Exiger une plus grande justice fiscale pour abolir les paradis fiscaux et s’assurer que les plus riches contribuent leur juste part afin d’assurer le financement, l’accessibilité et la qualité des services et des biens publics.
– Agir pour la santé en tant que droit fondamental, notamment pour la santé sexuelle et les droits reproductifs, en soutenant des initiatives locales et internationales qui promeuvent l’accès à des services de santé de qualité, sûrs et accessibles, tout en luttant activement contre les violences basées sur le genre.
– Agir pour le respect et la promotion des droits des femmes et filles et à leur participation pleine et entière aux espaces décisionnels.
– Faciliter des espaces de rencontre intergénérationnels et de dialogue entre les jeunes du Québec et ceux·celles d’autres pays pour favoriser la compréhension mutuelle et la solidarité, leur offrir des occasions de s’impliquer concrètement dans des initiatives de solidarité internationale et donner une place aux jeunes dans les espaces décisionnels pour que les voix soient entendues et qu’ils puissent influencer les politiques en matière de solidarité internationale.

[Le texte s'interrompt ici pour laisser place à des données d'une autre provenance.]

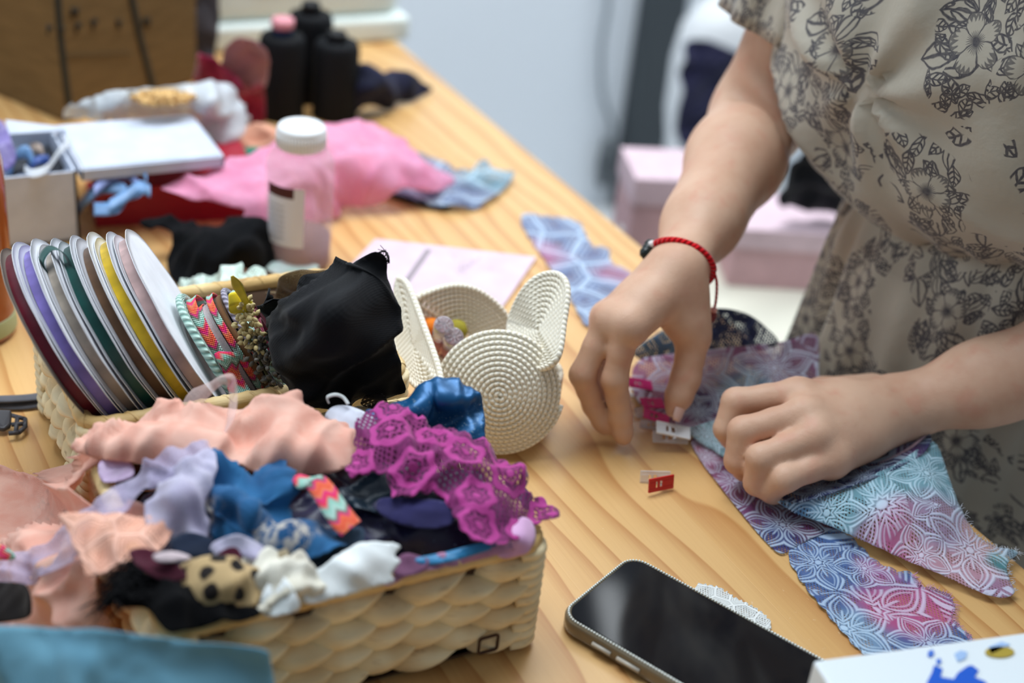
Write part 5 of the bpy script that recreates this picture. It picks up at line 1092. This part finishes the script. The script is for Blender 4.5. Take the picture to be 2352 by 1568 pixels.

– Développer des partenariats technologiques sécuritaires, décoloniaux et socialement responsables, tout en adoptant une posture de vigilance face aux biais, aux impacts systémiques et aux dérives du technojovialisme***. Placer les droits humains, la sécurité en ligne, la justice sociale et les savoirs communautaires au cœur des choix technologiques afin de promouvoir un accès équitable, éthique et critique aux technologies numériques, y compris à l’intelligence artificielle, afin de réduire la fracture numérique, de garantir une participation inclusive des communautés et d’éviter l’aggravation des inégalités.

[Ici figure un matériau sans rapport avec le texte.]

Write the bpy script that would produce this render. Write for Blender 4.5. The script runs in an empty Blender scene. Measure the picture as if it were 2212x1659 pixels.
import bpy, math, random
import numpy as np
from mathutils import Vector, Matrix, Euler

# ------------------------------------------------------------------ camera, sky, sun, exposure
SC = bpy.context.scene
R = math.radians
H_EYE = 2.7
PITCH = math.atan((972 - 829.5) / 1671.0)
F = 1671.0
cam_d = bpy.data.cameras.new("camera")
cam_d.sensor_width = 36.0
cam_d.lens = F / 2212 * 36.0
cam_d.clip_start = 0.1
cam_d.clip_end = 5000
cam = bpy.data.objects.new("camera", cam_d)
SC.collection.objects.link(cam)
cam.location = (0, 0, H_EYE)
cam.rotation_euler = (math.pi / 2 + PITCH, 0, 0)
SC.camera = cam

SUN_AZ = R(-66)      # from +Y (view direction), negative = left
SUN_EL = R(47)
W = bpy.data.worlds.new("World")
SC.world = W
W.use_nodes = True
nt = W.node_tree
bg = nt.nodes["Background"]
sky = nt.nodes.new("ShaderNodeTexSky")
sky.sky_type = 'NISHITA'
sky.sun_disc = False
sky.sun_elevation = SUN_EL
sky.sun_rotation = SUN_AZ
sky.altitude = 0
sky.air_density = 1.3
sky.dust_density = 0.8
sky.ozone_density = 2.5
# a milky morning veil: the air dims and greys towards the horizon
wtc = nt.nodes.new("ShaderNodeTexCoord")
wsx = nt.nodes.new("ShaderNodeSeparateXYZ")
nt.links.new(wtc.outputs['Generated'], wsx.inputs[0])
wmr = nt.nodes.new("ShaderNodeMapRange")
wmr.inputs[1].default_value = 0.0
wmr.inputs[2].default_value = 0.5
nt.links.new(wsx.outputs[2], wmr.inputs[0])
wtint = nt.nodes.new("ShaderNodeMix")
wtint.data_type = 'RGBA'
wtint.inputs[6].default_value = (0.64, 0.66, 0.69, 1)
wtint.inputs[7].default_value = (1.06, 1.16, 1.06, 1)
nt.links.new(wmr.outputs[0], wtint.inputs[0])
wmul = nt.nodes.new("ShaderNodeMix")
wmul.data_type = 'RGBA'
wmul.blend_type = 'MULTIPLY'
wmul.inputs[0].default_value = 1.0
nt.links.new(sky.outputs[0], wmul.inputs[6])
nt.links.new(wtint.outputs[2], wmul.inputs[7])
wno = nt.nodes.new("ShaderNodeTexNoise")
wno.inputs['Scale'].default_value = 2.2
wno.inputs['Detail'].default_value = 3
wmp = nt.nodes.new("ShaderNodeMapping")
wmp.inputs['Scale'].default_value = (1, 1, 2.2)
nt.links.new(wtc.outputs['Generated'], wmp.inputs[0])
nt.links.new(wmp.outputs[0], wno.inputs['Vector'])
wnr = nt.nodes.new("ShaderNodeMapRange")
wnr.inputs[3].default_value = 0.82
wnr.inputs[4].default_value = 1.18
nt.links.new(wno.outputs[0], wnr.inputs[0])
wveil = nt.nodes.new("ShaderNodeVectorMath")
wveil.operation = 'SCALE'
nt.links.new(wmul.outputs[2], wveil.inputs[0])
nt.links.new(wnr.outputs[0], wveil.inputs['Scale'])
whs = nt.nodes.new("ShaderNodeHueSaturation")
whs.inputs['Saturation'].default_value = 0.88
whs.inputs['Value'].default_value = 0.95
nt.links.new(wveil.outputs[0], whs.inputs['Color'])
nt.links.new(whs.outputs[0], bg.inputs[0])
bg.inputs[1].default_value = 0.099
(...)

– Développer la coopération et des structures de coconstruction entre les acteur·trices de l’économie et de la finance solidaire pour appuyer l’autonomisation économique des communautés. Travailler davantage ensemble, au-delà de nos propres réseaux, pour innover, réfléchir collectivement et adapter les modèles de finance solidaire aux réalités locales, en tirant parti des expériences réussies, notamment celles en partenariat avec le secteur financier local.
– S’engager à réfléchir de façon critique et profonde sur nos pratiques et nos programmes à travers des méthodologies collaboratives et un suivi actif afin de nous assurer que nous remplissons effectivement ces engagements.

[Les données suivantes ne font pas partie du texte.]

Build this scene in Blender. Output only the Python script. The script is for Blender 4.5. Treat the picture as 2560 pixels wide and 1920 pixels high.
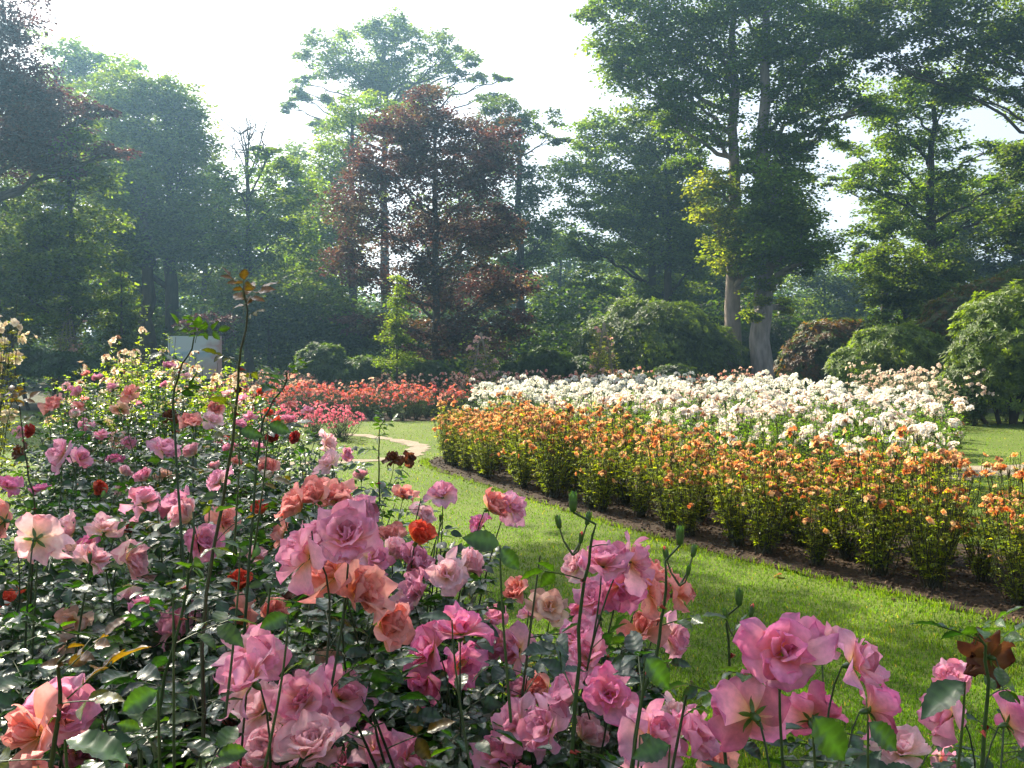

* Les engagements ne sont pas classés par ordre de priorité ni hiérarchisés.
** Ceci fait référence à care economy en anglais.
*** Attitude naïvement optimiste vis-à-vis des avancées technologiques, considérant qu’elles apporteront automatiquement des solutions aux problèmes sociaux, environnementaux ou économiques, sans remettre en question les rapports de pouvoir, les formes de production, ou les biais systémiques.
Conclusion
L’adoption de cette Déclaration d’engagement est une étape cruciale pour réaffirmer la place centrale de la solidarité internationale face aux grands défis mondiaux. C’est un appel à l’action convergente et un engagement renouvelé en faveur de la solidarité internationale. Ensemble, nous mettrons en œuvre ces engagements au sein de nos organisations et nous nous réunirons pour évaluer régulièrement nos progrès et nos avancées, pour analyser les défis persistants et pour identifier des enjeux émergents.
Guidés par les savoirs et les luttes de nos communautés, nous aspirons à contribuer à la construction d’un monde juste, inclusif et durable. Unissons nos forces pour relever ces défis communs et bâtir ensemble un avenir meilleur pour toutes et tous.